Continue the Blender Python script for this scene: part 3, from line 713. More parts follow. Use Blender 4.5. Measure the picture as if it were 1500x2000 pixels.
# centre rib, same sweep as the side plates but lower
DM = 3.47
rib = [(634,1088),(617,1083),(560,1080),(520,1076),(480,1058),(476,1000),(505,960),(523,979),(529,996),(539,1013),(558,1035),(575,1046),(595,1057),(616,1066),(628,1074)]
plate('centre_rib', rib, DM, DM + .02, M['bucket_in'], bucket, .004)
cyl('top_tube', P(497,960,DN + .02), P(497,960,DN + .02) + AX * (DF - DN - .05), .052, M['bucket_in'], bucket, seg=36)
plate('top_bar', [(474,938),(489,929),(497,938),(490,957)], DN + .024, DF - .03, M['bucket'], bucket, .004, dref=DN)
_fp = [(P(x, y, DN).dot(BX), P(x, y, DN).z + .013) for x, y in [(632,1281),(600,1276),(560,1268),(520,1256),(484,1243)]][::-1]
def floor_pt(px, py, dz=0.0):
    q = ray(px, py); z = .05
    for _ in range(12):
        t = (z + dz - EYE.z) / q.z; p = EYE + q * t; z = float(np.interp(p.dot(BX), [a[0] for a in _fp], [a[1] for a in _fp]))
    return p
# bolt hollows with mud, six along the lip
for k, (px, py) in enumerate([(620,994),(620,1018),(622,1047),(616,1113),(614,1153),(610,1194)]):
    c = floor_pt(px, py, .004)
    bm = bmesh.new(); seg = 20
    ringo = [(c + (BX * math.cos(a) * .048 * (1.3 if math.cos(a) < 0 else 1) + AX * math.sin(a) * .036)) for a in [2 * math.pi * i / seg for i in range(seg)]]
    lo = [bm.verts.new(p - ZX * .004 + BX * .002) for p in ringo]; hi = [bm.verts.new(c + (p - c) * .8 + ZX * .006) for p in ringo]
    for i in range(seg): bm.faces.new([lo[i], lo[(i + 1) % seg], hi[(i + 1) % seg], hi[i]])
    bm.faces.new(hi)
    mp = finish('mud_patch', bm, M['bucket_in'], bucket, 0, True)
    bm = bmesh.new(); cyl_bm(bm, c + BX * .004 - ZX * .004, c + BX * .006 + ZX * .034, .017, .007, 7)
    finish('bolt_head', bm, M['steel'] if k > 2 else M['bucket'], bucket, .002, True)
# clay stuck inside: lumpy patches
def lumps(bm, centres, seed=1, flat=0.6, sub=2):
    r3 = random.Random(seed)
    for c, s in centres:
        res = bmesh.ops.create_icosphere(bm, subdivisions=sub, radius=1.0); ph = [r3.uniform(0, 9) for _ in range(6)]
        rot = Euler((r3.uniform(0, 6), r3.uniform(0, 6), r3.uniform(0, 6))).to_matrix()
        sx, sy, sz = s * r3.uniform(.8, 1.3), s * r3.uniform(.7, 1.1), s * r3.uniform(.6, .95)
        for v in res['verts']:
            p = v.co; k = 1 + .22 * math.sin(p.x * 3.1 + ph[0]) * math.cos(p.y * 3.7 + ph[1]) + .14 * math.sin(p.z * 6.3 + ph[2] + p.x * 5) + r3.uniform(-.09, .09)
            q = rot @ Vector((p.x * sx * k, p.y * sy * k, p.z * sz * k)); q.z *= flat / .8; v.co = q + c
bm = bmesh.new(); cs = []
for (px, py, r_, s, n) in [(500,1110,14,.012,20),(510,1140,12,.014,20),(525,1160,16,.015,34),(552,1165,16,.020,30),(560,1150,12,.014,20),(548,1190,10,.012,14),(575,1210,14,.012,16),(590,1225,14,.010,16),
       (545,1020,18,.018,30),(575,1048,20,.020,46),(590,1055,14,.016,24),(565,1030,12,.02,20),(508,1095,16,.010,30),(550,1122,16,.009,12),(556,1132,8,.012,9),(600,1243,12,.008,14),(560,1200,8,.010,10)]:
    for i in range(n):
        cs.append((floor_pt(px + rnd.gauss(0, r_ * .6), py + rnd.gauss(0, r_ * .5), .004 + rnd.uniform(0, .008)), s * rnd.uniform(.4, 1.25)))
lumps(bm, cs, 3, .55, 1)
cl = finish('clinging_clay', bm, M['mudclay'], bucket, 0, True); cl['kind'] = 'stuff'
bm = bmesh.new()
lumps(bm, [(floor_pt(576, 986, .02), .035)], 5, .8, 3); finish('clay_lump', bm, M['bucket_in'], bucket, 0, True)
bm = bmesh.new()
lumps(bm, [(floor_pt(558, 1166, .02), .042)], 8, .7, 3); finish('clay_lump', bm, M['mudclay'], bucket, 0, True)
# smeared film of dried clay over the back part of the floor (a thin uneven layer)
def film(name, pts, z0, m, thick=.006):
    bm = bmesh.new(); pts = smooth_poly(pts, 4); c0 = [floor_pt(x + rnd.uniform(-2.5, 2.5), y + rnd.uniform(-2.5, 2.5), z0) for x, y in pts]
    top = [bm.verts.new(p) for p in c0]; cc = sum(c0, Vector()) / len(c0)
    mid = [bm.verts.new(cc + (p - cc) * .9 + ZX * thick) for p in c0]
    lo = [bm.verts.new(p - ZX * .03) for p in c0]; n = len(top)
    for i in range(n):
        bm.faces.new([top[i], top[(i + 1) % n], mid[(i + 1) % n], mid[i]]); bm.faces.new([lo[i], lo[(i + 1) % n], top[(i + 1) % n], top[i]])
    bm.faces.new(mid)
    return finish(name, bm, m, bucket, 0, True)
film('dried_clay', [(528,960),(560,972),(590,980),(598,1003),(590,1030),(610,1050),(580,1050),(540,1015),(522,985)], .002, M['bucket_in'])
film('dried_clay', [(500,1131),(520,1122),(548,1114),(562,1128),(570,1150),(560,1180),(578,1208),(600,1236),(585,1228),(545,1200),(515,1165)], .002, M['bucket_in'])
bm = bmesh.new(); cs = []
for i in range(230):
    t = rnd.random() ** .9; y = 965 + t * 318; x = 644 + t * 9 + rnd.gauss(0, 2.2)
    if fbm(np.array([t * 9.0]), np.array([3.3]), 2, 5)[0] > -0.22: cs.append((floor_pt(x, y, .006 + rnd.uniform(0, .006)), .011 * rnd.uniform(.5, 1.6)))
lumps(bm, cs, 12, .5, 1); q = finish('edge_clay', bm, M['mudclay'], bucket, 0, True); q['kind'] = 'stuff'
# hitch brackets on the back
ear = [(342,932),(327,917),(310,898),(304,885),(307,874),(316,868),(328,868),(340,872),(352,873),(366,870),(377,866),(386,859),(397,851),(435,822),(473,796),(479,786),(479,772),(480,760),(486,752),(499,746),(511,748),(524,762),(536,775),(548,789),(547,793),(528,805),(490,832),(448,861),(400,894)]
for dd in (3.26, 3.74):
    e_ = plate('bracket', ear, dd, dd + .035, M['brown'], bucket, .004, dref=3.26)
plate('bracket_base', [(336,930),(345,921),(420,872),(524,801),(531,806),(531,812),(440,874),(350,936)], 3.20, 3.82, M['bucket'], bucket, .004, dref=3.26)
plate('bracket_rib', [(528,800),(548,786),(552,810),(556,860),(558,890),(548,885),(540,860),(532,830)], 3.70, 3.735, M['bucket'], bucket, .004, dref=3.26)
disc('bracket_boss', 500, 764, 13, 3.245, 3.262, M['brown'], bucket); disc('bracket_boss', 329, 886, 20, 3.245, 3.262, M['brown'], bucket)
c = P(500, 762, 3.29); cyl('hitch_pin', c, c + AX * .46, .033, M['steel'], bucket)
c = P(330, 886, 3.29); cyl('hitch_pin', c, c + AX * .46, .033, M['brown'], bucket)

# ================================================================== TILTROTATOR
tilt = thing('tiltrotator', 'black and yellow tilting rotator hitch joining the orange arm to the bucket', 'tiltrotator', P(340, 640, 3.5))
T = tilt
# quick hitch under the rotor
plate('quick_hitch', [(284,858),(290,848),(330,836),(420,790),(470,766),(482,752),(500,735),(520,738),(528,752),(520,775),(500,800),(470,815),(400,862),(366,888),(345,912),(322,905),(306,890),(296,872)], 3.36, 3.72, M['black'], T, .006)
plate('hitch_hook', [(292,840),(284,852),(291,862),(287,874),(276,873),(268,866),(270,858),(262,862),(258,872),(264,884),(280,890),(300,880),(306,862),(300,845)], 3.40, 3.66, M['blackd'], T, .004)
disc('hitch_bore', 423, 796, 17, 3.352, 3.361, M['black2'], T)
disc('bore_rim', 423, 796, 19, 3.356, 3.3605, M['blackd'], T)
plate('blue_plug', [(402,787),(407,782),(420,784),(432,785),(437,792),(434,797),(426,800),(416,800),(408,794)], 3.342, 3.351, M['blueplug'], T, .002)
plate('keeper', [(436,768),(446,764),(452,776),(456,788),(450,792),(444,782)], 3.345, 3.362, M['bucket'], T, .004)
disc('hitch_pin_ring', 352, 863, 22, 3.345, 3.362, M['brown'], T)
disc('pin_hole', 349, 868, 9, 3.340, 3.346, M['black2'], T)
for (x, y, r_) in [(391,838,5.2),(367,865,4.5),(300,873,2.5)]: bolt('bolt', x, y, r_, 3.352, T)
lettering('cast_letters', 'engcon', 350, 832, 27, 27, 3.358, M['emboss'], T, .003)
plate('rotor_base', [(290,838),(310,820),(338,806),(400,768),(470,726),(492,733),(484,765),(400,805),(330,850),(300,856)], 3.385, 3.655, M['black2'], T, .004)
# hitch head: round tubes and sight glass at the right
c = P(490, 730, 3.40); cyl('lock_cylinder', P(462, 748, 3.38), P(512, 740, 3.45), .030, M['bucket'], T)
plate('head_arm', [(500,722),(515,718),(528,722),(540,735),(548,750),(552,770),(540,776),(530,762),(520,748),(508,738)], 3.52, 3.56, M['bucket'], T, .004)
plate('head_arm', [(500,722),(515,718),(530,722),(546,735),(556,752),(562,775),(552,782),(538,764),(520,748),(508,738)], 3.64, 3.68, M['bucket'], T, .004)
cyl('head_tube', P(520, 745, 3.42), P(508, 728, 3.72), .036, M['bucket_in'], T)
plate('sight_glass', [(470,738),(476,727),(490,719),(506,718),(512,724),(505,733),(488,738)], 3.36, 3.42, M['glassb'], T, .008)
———
:: DIRECTION ::
Gather up every line in the data above that contains the word "part", copying each one.

:: THE ANSWER ::
Continue the Blender Python script for this scene: part 3, from line 713. More parts follow. Use Blender 4.5. Measure the picture as if it were 1500x2000 pixels.
# smeared film of dried clay over the back part of the floor (a thin uneven layer)